Broadcast Positioning System Offers Alternative To GPS And More


"Redundancy is ambiguous because it seems like a waste if nothing unusual happens. Except that something unusual happens—usually.” – Nassim Nicholas Taleb, author, distinguished professor of risk engineering at the New York University Tandon School of Engineering

Imagine some day in the future you kiss your young grandchildren and daughter goodbye as they head to downtown Houston in their new self-driving car. An hour later, you hear on the radio there’s been a massive wireless service outage. You fight back that tinge of nausea in the pit of your stomach as your mind immediately flashes to your family whizzing down I-45. No network connection. No navigation. No traffic data.

You’re left to hope the onboard safety systems designed for such circumstances function as promised.

Back to the present. AT&T network customers in Austin, Houston, San Antonio, Indianapolis, Chicago, Atlanta, Miami, Dallas and New York City—more than 70,000 in total—were affected by an outage Feb. 21. About one out of two AT&T customers reported having trouble with their cell phones, and another 40% lost signal entirely, according to a Time online story.
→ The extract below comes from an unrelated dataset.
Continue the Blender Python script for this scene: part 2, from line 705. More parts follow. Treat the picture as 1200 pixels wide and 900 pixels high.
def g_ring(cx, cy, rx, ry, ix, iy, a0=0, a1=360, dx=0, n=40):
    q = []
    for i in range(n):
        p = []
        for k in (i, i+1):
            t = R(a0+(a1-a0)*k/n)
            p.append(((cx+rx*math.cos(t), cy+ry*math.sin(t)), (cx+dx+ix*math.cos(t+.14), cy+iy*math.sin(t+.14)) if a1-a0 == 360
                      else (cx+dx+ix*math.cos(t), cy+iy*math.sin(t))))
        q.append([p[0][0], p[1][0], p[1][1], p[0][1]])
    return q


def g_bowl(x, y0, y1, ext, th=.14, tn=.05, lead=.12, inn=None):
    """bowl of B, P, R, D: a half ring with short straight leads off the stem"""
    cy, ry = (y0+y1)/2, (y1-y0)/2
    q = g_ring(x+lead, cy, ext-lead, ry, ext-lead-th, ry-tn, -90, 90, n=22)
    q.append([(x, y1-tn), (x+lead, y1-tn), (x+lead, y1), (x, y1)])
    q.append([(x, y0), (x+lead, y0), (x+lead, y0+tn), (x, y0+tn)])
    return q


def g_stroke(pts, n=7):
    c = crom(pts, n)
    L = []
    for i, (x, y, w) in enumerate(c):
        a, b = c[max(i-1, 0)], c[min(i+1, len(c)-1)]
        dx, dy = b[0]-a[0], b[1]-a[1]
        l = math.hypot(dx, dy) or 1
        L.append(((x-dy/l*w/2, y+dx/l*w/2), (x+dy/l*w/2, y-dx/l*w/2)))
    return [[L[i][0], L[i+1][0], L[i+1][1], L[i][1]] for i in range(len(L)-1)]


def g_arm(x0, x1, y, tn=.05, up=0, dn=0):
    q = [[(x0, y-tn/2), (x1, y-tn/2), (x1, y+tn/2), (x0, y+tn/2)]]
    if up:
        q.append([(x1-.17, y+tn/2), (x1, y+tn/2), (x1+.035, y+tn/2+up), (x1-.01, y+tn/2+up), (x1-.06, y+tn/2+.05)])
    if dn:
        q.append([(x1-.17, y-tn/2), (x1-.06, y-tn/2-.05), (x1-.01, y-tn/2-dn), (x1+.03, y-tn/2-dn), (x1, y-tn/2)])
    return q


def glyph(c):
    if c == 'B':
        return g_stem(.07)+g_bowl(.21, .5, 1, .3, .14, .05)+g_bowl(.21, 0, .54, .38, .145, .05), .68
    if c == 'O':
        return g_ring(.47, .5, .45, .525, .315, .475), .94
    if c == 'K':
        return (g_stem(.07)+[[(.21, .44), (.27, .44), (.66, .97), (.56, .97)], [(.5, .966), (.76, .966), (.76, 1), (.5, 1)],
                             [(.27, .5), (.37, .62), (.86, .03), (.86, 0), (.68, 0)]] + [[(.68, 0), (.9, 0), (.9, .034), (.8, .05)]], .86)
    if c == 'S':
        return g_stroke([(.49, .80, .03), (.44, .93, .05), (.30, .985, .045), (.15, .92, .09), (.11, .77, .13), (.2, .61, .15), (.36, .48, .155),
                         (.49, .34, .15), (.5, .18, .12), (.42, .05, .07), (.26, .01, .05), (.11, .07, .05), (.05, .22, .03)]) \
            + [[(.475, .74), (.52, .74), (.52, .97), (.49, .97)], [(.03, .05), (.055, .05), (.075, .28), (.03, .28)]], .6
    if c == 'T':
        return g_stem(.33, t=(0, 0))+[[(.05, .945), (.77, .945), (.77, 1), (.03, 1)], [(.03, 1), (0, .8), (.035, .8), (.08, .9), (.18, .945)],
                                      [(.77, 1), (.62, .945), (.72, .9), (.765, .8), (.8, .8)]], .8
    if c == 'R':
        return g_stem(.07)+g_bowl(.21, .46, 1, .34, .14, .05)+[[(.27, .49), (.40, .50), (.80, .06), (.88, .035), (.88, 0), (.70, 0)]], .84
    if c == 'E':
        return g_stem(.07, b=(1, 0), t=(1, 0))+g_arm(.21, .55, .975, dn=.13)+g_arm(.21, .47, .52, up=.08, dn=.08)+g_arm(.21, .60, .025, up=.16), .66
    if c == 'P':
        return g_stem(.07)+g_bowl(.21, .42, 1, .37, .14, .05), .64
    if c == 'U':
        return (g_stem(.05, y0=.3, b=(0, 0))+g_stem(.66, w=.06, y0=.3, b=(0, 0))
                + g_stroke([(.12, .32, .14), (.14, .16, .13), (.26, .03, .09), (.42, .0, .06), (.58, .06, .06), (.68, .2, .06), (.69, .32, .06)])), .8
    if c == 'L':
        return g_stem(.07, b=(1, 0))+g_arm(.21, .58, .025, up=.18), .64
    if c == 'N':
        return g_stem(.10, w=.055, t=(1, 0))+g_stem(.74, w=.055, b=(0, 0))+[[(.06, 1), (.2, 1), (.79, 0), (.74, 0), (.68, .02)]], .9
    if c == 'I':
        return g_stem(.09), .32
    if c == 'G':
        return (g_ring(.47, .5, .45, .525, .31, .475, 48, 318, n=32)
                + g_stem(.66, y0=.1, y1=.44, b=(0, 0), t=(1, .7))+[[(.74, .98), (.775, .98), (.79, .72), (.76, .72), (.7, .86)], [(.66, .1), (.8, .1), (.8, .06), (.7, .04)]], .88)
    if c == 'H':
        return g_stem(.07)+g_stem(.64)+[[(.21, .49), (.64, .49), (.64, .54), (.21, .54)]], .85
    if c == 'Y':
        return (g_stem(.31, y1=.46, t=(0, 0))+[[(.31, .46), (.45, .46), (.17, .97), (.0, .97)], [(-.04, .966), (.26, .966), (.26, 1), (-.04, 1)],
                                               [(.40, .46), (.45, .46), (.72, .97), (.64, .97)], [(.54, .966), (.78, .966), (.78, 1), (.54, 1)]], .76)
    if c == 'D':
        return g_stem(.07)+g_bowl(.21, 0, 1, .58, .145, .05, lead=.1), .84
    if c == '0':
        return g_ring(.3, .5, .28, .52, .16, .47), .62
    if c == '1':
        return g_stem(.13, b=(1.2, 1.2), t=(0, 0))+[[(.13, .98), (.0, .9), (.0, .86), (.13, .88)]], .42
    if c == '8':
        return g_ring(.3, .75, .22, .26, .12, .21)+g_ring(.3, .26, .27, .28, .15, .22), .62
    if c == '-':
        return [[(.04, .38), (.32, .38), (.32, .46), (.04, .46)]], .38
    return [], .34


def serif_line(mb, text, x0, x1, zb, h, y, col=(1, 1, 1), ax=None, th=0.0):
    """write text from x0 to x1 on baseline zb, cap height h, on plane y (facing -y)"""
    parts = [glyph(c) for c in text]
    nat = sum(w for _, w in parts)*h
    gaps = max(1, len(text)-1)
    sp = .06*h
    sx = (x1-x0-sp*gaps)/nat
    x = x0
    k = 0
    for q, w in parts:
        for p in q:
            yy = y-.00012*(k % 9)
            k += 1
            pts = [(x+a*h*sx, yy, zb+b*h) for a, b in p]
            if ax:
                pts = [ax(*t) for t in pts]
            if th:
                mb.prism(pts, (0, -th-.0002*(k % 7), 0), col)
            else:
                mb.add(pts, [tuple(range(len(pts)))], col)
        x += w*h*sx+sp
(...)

Cricket Wireless, which is owned by AT&T, had problems, too. About 13,500 Cricket customers reported outages, and Verizon and T-Mobile customers had problems trying to reach customers of affected carriers. AT&T attributed its outage to a “process error,” according to an NBC News online story.

The point, especially in the context of a potentially life-threatening situation like the future self-driving car scenario, is the importance of redundancy, especially when it comes to communications systems.

Look no further than the Sept. 11, 2001, terror attack. Many may recall that the multi-layered broadcast infrastructure serving New York City was bent but did not break when the TV tower atop World Trade Center Tower 1 came down. TV broadcasters on other towers, radio stations, cable TV and satellite TV seamlessly kept the public informed.

What about the communications redundancy needed to maintain safe operation of self-driving vehicles in the future? The U.S. Department of Transportation is looking into the matter—in particular, into finding an alternative to the Global Positioning System (GPS).

NAB is heading up the broadcast effort to pitch ATSC 3.0’s Broadcast Positioning System (BPS) to the Transportation Department as an effective terrestrial GPS alternative. Not only does GPS deliver critical positioning info but also accurate timing data upon which everything from modern power generation to stock trading depends. So having a backup simply makes sense.

The department’s effort may have taken on added urgency as the White House said in mid-February that Russia is developing a weapon that could one day threaten satellites.

If this is a legitimate threat to the nation’s security, one could envision a scenario in which the Department of Defense gets involved, throws around a few billion dollars to make 3.0 BPS a reality and in the process solves the NextGen-TV-voluntary-transition-jampacked-3.0-lighthouse challenge the industry currently faces.